Już samo pożegnanie było pełne łez i śmiechu. Chłopcy byli tak podekscytowani, a my trochę zmartwieni, ale pełni nadziei, że wszystko pójdzie gładko, bo chłopcy jeździli do dziadków zawsze z nami na kilka godzin, a tutaj aż tydzień. Niestety, rzeczywistość okazała się mniej łaskawa.
Zaczęło się od prezentów. Dziadkowie kupili chłopcom drogie trzewiki.
– Po co? – pytałam Piotra. – Chłopców nie zabieramy w żadne eleganckie miejsca, nie ma gdzie takich zakładać. Poza tym ich stopy rosną tak szybko, że za rok będą do wyrzucenia.
Ale co mogłam zrobić? Te buty kosztowały prawie trzysta złotych, suma, która przyprawiała mnie o zawrót głowy.
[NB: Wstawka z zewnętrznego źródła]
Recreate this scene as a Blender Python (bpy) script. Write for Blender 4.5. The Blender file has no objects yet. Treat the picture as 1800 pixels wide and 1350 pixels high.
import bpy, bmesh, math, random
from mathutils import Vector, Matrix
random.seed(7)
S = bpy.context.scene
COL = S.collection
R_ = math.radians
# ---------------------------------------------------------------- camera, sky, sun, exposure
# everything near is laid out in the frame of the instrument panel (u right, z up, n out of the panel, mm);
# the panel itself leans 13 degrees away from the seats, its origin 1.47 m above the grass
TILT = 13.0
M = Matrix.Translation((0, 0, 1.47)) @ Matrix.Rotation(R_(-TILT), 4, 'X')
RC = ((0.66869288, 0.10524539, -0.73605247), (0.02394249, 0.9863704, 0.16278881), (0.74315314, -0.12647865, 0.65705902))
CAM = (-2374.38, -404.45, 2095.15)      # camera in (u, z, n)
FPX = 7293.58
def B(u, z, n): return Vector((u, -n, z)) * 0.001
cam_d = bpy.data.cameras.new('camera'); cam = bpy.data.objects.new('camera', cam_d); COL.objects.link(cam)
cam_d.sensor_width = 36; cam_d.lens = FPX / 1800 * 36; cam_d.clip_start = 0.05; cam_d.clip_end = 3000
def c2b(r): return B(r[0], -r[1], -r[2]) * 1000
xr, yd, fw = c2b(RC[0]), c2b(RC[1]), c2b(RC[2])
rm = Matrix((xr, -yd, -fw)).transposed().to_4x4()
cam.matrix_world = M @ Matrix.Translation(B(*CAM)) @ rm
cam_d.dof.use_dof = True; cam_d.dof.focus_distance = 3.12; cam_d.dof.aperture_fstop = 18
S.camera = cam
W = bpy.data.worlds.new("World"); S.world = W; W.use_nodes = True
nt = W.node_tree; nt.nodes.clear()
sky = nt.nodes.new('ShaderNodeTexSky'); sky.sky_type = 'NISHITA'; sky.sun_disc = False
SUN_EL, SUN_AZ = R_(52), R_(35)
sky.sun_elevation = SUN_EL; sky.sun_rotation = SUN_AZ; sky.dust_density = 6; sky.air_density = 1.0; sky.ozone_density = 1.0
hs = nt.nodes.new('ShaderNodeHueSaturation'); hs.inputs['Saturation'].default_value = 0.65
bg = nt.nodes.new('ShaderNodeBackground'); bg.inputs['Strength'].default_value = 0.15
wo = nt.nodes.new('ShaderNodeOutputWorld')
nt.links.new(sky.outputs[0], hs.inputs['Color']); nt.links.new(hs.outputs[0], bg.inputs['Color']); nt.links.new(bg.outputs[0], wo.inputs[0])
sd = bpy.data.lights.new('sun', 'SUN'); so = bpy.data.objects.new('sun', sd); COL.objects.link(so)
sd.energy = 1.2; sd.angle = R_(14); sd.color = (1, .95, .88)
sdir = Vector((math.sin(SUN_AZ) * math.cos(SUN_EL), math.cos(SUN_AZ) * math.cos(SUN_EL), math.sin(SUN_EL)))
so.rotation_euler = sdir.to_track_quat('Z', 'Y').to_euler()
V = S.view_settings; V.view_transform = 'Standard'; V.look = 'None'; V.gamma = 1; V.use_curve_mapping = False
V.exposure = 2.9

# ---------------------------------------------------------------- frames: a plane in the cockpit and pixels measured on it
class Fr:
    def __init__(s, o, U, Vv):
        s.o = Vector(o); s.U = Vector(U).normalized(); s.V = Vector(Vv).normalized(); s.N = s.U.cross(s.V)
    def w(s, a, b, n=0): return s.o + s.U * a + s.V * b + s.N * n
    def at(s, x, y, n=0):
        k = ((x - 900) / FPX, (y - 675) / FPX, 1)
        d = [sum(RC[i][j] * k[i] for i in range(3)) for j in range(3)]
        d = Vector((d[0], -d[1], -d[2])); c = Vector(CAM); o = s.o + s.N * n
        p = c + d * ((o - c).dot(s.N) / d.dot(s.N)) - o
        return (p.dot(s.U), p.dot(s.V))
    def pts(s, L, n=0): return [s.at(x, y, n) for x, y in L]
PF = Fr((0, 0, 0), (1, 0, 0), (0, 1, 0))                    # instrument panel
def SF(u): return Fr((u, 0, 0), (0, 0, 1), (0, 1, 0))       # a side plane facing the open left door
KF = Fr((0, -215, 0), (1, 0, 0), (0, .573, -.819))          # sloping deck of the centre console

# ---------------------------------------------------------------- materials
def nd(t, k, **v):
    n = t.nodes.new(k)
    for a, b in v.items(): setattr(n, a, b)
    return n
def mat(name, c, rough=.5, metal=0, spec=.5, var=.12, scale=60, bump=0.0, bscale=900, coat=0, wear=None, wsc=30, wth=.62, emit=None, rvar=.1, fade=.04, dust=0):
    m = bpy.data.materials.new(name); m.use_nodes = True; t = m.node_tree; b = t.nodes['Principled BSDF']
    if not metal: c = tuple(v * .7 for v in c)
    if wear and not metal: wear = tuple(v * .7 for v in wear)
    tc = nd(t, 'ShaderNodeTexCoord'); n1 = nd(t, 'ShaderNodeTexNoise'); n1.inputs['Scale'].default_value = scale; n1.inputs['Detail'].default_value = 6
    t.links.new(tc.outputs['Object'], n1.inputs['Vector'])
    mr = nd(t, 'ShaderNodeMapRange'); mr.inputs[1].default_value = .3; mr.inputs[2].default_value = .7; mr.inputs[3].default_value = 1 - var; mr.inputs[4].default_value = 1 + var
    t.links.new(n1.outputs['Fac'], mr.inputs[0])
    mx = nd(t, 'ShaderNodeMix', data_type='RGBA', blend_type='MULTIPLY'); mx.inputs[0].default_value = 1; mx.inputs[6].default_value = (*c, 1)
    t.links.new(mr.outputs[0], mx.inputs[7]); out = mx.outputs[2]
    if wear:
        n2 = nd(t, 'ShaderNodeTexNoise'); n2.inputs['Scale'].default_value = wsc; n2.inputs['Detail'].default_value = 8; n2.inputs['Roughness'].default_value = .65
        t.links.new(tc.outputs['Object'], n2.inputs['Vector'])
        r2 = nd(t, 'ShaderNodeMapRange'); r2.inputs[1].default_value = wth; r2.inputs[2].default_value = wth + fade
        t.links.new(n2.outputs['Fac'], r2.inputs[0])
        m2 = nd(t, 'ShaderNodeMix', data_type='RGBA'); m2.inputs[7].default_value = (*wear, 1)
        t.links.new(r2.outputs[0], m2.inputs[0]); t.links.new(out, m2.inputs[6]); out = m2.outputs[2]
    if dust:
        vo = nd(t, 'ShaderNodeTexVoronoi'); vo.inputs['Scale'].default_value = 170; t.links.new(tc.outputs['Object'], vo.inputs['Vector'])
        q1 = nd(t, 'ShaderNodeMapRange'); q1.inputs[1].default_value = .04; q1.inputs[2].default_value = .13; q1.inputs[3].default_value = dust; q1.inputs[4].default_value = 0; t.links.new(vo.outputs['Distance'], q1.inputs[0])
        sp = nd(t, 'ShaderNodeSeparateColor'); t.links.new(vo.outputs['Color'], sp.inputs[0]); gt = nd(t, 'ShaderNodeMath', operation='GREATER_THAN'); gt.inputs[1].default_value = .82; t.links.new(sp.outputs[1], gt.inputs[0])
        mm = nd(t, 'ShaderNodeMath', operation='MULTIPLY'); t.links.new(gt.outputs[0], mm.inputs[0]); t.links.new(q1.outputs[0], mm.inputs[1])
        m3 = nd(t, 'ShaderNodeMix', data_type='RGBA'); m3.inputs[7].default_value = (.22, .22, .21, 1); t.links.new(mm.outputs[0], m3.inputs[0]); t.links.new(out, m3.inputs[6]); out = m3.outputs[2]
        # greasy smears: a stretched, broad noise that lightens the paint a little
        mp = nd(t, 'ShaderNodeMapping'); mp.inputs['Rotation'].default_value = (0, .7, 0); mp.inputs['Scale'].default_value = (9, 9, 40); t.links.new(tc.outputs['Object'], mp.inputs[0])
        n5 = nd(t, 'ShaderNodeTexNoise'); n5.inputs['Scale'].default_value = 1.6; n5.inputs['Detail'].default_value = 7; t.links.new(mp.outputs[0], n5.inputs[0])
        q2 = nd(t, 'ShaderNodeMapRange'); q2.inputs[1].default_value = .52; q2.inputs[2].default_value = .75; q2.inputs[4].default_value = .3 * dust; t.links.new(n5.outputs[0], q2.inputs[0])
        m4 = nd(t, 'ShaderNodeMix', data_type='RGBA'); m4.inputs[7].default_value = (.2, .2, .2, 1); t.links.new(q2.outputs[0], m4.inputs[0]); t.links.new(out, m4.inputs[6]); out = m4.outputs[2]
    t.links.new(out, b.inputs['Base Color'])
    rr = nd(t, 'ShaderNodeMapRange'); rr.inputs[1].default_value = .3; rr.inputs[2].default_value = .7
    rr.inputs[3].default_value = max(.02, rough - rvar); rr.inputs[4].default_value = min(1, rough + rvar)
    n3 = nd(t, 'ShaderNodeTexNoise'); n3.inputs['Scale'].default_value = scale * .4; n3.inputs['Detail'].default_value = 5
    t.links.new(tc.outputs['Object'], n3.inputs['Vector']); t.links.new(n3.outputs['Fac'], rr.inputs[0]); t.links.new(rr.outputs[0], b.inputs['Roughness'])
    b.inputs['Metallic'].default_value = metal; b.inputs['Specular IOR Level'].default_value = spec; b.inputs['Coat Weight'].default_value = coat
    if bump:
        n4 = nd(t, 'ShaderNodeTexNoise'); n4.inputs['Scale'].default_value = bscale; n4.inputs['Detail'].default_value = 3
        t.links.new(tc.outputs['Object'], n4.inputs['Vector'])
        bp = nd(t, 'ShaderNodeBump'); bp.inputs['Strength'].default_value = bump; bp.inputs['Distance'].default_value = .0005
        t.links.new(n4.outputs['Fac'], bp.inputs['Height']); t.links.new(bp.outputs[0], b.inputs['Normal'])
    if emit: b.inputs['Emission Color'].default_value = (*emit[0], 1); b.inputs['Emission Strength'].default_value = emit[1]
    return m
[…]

Teściowie zażądali zwrotu i nie miałam wyjścia.
I tak to szło dalej. Soczki, ciastka, drobne upominki – wydawało się, że dziadkowie nie potrafią powstrzymać się od rozpieszczania. I choć doceniałam ich miłość i troskę, zaczynałam się zastanawiać, czy to wszystko ma sens.
Kiedy dzieci wróciły, były szczęśliwe, pełne opowieści i nowych wspomnień. Ale radość szybko zgasła, gdy teściowie poprosili nas o zwrot kosztów – tysiąc złotych. Poczułam się jakby ktoś uderzył mnie w twarz.
– Czy to uczciwe? – pytałam Piotra, ale on tylko wzruszał ramionami i mówił, że to normalne, że jego rodzice „mają prawo”.
Nie potrafię zrozumieć. Czy dziadkowie nie powinni cieszyć się z czasu spędzonego z wnukami, zamiast traktować to jak transakcję? My nie oczekiwaliśmy, że będą kupować dzieciakom, co tylko zechcą. Gdyby tego nie robili, nawet nie zauważyliby, że mają w domu dwie osoby do wykarmienia, trzeba tylko myśleć z głową…
Kłótnia z Piotrem była nieuchronna. On nalegał, że dzieci muszą mieć kontakt z dziadkami, że to ważne. A ja czuję się oszukana i nie mam ochoty już posyłać synów na wieś.
Ostatecznie ustąpiłam. Dzieci tydzień temu znowu pojechały na parę dni do dziadków, a my znów dostaliśmy w smsie wyliczoną kwotę do zwrotu. To nawet nie chodzi już o pieniądze, ale o jakąkolwiek przyzwoitość. Rozumiem, gdyby chcieli te pieniądze za obiady, ale chłopcy wracają do domu z niepotrzebnymi rzeczami, które po paru godzinach lądują w kącie.